### Brief
Repeat the lines exactly from the line that contains "Build this scene" through the line that contains "PHI = math.atan(80 / 900 * math.cos(PSI))"; leave images out and add nothing.

### Records for the exercise

=======

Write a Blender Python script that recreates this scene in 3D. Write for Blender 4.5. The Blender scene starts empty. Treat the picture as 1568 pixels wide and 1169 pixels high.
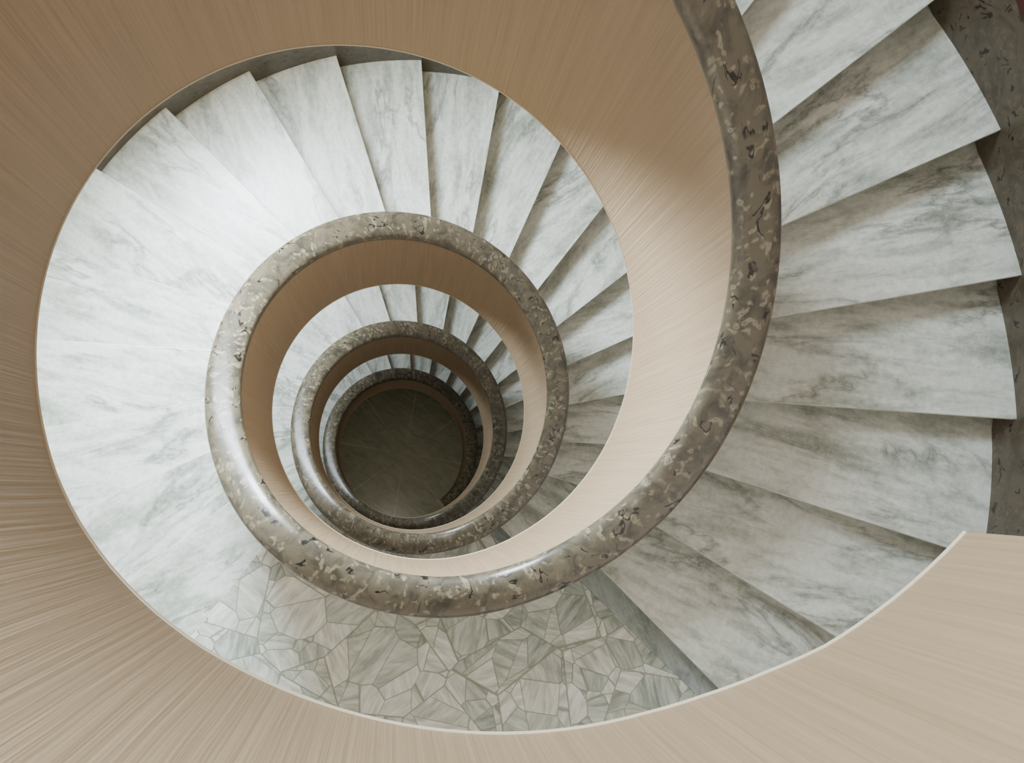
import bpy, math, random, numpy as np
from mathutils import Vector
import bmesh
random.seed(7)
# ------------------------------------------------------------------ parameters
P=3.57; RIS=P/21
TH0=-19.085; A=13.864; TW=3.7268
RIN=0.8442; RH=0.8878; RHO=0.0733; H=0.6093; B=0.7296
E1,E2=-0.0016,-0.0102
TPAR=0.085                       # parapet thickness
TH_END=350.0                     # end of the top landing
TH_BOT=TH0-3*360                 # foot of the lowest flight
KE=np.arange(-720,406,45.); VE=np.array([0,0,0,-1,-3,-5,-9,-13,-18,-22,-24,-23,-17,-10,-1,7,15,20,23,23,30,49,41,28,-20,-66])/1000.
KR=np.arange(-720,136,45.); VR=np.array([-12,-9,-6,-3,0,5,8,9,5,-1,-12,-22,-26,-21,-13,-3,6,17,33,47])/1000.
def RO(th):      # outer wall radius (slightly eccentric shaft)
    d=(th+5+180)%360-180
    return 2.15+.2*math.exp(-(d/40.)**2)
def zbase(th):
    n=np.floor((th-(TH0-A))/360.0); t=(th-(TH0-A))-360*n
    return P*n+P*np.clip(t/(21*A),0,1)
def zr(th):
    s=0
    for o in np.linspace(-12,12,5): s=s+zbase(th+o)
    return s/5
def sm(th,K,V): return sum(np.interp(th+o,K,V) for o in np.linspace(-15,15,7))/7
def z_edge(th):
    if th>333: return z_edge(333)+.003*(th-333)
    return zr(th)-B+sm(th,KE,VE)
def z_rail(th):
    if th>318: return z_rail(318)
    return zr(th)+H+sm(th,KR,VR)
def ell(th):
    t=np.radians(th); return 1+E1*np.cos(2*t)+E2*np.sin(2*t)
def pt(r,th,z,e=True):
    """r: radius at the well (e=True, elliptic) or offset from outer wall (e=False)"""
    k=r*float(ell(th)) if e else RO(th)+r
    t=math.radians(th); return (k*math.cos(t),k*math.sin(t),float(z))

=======

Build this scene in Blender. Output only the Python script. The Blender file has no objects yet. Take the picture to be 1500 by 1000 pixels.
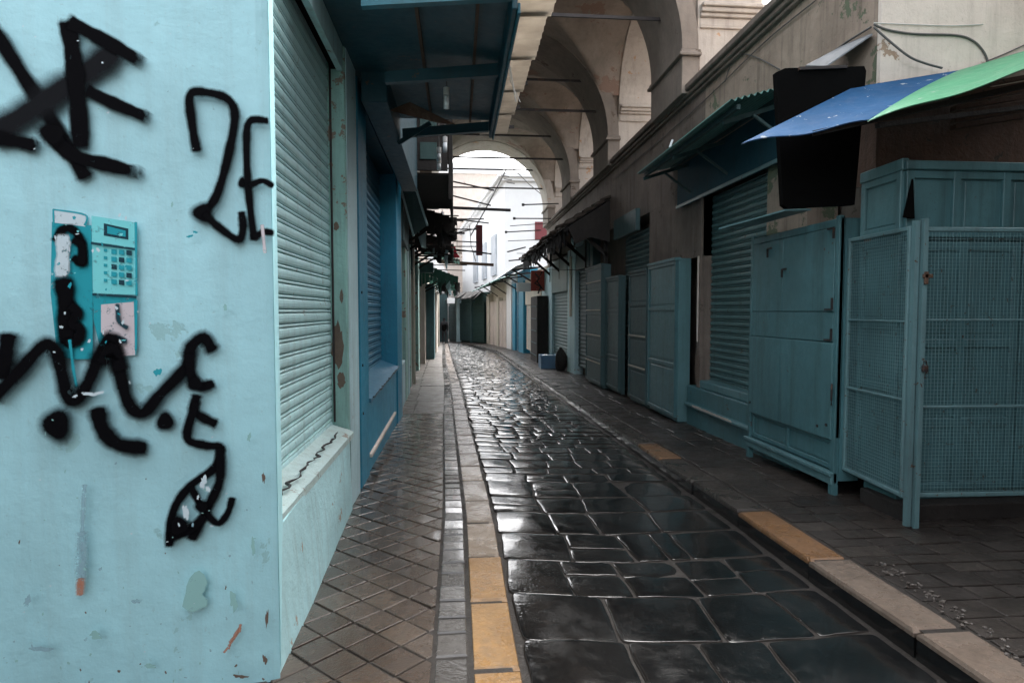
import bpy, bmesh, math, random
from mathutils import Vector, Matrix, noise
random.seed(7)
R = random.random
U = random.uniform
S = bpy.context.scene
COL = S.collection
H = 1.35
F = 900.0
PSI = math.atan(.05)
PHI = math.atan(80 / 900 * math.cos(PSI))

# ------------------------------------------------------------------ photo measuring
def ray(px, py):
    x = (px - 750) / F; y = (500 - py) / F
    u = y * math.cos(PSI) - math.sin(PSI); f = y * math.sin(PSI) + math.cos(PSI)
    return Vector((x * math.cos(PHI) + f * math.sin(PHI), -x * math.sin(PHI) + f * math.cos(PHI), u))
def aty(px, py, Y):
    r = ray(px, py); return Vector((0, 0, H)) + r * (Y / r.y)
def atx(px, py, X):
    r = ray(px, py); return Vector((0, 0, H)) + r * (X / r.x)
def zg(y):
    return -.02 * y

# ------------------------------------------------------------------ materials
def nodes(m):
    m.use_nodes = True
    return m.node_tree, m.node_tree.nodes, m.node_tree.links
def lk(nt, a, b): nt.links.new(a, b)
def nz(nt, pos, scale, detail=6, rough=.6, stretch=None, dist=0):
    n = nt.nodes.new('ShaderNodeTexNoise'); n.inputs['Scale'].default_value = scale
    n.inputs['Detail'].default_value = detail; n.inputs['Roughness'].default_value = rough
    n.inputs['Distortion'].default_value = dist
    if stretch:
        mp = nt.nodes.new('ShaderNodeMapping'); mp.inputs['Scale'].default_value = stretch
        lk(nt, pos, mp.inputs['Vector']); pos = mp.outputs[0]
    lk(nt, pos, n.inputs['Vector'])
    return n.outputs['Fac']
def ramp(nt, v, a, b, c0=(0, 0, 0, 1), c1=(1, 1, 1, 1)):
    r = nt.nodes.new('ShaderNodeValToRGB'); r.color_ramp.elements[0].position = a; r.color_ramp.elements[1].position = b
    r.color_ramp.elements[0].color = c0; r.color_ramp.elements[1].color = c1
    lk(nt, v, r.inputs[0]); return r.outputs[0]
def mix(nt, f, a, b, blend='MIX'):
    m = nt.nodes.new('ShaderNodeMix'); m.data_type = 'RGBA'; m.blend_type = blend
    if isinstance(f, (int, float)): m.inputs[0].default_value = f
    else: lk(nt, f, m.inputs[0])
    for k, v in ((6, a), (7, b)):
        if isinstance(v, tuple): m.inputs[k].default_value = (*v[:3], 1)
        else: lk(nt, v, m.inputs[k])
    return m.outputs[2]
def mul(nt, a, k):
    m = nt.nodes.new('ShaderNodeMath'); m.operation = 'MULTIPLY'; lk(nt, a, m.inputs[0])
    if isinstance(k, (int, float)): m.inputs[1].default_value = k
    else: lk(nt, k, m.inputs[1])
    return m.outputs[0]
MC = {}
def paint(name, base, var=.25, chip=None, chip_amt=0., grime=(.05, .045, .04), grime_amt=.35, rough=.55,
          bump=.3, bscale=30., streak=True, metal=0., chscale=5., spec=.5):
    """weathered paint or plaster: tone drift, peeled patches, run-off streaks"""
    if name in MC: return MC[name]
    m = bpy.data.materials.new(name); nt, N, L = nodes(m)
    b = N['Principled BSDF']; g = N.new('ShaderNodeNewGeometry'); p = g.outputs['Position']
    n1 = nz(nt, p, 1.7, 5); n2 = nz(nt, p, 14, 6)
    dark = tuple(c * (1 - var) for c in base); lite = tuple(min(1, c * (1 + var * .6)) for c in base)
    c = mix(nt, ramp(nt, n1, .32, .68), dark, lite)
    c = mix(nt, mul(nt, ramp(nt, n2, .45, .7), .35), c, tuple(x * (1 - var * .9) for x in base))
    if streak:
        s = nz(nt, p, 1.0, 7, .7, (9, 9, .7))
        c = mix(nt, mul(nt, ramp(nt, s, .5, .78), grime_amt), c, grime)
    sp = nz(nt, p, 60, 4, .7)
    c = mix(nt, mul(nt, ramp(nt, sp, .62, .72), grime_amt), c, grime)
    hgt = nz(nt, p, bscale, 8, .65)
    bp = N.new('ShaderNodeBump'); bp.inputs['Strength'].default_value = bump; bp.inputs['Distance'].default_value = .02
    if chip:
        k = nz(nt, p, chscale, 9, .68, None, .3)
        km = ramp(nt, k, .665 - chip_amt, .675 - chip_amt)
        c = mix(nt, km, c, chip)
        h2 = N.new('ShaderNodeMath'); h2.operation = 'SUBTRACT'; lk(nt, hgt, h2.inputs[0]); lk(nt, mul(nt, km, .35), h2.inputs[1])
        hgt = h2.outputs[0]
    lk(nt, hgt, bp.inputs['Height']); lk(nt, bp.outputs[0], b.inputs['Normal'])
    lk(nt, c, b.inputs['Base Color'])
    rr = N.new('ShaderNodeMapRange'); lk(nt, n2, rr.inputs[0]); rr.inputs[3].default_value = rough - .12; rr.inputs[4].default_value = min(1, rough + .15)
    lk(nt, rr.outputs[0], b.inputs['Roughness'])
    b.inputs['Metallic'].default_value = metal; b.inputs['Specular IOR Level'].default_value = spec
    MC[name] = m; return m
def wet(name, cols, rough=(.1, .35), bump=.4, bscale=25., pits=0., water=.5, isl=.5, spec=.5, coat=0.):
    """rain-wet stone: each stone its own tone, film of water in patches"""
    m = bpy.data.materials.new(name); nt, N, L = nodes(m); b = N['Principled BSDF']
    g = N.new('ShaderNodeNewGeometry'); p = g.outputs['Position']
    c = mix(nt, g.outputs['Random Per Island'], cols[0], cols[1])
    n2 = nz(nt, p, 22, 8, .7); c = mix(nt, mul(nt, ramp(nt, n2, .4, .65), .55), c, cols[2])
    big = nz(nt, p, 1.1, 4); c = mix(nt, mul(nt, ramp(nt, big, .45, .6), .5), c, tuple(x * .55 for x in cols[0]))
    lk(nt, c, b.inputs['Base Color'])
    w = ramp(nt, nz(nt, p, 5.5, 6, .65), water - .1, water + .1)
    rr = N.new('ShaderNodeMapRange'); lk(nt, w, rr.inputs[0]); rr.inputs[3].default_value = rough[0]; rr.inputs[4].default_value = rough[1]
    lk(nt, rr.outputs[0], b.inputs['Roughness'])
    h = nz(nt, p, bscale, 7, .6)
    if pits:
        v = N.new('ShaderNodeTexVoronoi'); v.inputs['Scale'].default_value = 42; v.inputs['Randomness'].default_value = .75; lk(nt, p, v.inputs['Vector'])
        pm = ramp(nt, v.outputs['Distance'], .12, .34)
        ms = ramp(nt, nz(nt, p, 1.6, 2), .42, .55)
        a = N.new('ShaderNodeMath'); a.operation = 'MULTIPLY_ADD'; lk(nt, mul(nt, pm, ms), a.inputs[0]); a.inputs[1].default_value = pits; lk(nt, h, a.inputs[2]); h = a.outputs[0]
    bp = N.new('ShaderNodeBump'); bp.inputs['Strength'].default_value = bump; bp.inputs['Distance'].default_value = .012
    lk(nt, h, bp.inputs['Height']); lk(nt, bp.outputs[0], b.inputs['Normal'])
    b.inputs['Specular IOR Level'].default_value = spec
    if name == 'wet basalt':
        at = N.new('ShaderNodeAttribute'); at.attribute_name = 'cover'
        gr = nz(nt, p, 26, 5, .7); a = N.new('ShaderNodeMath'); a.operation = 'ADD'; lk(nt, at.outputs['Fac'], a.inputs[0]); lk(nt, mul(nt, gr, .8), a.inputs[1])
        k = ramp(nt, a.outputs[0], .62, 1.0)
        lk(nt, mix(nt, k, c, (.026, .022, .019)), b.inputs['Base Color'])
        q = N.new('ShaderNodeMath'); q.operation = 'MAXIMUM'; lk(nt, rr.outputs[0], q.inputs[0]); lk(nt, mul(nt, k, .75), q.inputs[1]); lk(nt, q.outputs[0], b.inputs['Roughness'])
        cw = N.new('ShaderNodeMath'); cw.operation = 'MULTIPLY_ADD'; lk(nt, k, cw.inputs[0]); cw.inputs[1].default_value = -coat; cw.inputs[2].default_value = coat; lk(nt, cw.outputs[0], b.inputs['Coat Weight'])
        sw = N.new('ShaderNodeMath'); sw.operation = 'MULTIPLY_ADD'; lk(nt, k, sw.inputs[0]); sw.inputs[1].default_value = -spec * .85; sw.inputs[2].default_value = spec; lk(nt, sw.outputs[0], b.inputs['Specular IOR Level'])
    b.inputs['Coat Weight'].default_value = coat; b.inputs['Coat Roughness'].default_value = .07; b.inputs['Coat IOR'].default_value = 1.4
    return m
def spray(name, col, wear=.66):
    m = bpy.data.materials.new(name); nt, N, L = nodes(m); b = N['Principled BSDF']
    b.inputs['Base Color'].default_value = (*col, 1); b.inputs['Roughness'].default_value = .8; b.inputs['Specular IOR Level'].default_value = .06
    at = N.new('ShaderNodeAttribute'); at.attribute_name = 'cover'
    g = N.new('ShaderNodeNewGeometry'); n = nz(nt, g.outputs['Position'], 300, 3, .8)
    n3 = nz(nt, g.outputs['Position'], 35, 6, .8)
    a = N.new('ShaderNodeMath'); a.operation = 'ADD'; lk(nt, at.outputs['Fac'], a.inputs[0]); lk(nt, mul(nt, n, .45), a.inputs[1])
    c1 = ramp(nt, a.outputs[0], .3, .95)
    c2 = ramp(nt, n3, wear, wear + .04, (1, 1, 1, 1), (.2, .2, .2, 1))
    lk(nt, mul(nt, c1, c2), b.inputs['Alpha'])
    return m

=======

### Full answer
Build this scene in Blender. Output only the Python script. The Blender file has no objects yet. Take the picture to be 1500 by 1000 pixels.
import bpy, bmesh, math, random
from mathutils import Vector, Matrix, noise
random.seed(7)
R = random.random
U = random.uniform
S = bpy.context.scene
COL = S.collection
H = 1.35
F = 900.0
PSI = math.atan(.05)
PHI = math.atan(80 / 900 * math.cos(PSI))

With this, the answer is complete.